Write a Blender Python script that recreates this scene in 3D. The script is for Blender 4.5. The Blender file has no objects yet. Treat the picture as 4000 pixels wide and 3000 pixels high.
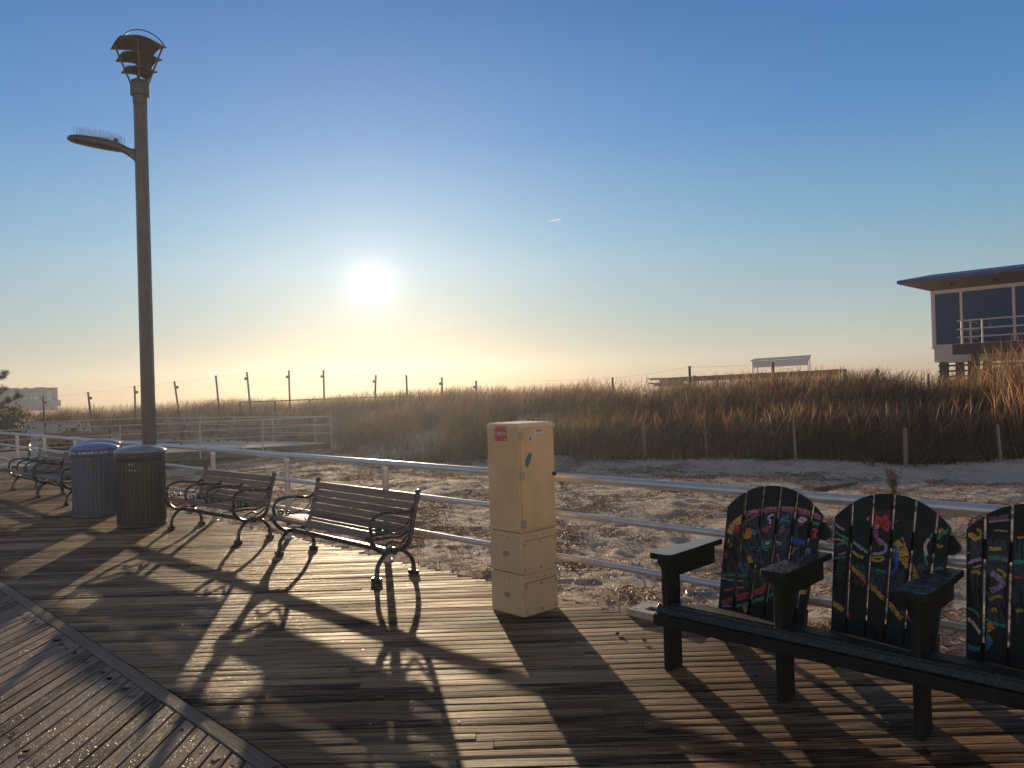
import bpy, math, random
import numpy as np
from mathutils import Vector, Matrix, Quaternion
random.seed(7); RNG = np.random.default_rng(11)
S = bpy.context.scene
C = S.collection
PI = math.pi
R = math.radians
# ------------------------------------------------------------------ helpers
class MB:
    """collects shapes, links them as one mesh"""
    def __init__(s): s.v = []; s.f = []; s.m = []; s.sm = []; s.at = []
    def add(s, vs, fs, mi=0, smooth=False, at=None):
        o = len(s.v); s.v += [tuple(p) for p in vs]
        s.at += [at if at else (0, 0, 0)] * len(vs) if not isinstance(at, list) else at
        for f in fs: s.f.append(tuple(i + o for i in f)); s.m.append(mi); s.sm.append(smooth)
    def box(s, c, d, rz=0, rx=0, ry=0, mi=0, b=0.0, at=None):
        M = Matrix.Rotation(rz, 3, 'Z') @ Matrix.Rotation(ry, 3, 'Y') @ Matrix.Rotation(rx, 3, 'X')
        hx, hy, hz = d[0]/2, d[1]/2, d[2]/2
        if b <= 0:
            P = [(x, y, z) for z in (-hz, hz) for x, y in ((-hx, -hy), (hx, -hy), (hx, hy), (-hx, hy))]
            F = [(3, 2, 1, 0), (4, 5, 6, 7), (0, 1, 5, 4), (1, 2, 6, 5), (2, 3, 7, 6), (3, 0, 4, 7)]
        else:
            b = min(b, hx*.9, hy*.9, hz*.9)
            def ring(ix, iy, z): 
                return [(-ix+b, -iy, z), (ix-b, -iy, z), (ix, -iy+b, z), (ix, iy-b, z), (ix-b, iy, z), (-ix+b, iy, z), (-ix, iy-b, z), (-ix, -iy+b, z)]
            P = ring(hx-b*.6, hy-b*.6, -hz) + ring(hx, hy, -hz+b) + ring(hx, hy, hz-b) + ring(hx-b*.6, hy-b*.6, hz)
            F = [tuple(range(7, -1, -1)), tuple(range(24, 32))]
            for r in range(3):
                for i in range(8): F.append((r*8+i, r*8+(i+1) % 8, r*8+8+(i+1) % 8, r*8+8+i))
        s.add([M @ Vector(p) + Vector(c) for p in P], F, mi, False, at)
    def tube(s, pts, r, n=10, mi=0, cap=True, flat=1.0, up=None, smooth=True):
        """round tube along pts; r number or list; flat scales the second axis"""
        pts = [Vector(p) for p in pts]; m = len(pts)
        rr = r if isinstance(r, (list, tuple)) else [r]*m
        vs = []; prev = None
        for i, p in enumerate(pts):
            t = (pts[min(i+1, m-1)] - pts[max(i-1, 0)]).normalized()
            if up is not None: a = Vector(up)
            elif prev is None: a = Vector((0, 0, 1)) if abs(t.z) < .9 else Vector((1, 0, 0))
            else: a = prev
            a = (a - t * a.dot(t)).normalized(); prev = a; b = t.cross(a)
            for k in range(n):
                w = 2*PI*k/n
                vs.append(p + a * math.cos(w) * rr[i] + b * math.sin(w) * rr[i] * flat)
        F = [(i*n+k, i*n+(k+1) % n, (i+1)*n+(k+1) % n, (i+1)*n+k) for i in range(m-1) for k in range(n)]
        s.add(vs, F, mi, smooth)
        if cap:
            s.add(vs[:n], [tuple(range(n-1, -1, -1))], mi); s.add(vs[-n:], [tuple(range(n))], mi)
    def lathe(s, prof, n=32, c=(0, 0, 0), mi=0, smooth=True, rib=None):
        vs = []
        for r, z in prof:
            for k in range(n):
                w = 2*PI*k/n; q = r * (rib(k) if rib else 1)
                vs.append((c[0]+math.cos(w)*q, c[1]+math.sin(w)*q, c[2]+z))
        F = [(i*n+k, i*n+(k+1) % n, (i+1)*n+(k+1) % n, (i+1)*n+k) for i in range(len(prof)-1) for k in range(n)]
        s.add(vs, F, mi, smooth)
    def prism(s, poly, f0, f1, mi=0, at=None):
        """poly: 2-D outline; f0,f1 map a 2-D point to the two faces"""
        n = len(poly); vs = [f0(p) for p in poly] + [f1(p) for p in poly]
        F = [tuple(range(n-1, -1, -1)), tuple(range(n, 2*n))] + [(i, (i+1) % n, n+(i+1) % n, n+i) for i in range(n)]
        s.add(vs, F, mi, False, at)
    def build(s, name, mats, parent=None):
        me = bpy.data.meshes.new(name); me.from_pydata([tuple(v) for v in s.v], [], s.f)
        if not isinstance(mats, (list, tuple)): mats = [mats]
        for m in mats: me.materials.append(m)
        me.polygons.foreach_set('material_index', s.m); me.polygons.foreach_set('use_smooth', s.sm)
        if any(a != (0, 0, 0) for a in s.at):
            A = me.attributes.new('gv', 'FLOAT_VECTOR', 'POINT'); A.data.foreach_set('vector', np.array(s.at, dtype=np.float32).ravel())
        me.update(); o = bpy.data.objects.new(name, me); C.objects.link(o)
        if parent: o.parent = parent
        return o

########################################

◆ **PROBLEM TO WORK ON**
In the listing above, find the lines holding the word "objects" and copy them.

◆ **SOLVED EXERCISE**
Write a Blender Python script that recreates this scene in 3D. The script is for Blender 4.5. The Blender file has no objects yet. Treat the picture as 4000 pixels wide and 3000 pixels high.
        me.update(); o = bpy.data.objects.new(name, me); C.objects.link(o)